We met. The first question, whether we should receive the French minister, Genet, was proposed, and we agreed unanimously that he should be received; Hamilton, at the same time, expressing his great regret that any accident had happened, which should oblige us to recognise the government. The next question was, whether he should be received absolutely, or with qualifications. Here Hamilton took up the whole subject, and went through it in the order in which the questions sketch it. See the chain of his reasoning in my opinion of April the 28th. Knox subscribed at once to Hamilton’s opinion that we ought to declare the treaty void, acknowledging, at the same time, like a fool as he is, that he knew nothing about it. I was clear it remained valid. Randolph declared himself of the same opinion, but on Hamilton’s undertaking to present to him the authority in Vattel (which we had not present), and to prove to him, that if the authority was admitted, the treaty might be declared void, Randolph agreed to take further time to consider. It was adjourned. We determined unanimously the last question, that Congress should not be called.
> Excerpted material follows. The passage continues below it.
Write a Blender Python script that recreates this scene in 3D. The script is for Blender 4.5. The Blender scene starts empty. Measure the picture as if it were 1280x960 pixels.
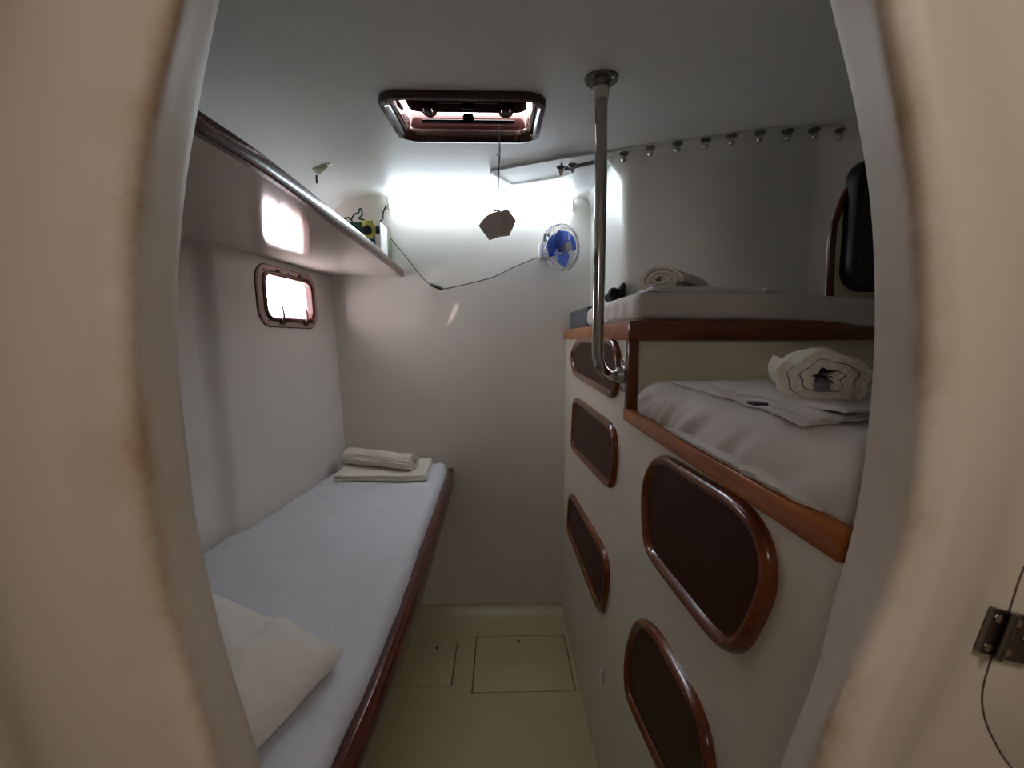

There having been an intimation by Randolph, that in so great a question he should choose to give a written opinion, and this being approved by the President, I gave in mine April the 28th. Hamilton gave in his. I believe Knox’s was never thought worth offering or asking for. Randolph gave his May the 6th, concurring with mine. The President told me, the same day, he had never had a doubt about the validity of the treaty; but that since a question had been suggested, he thought it ought to be considered: that this being done, I might now issue passports to sea-vessels in the form prescribed by the French treaty. I had for a week past only issued the Dutch form; to have issued the French, would have been presupposing the treaty to be in existence. The President suggested, that he thought it would be as well that nothing should be said of such a question having been under consideration. Written May the 6th.
May the 6th, 1793. When the question was, whether the proclamation of April the 22nd should be issued, Randolph observed, that there should be a letter written by me to the ministers of the belligerent powers, to declare that it should not be taken as conclusive evidence against our citizens in foreign courts of admiralty, for contraband goods. Knox suddenly adopted the opinion before Hamilton delivered his. Hamilton opposed it pretty strongly. I thought it an indifferent thing, but rather approved Randolph’s opinion. The President was against it; but observed that, as there were three for it, it should go. This was the first instance I had seen of an opportunity to decide by a mere majority, including his own vote.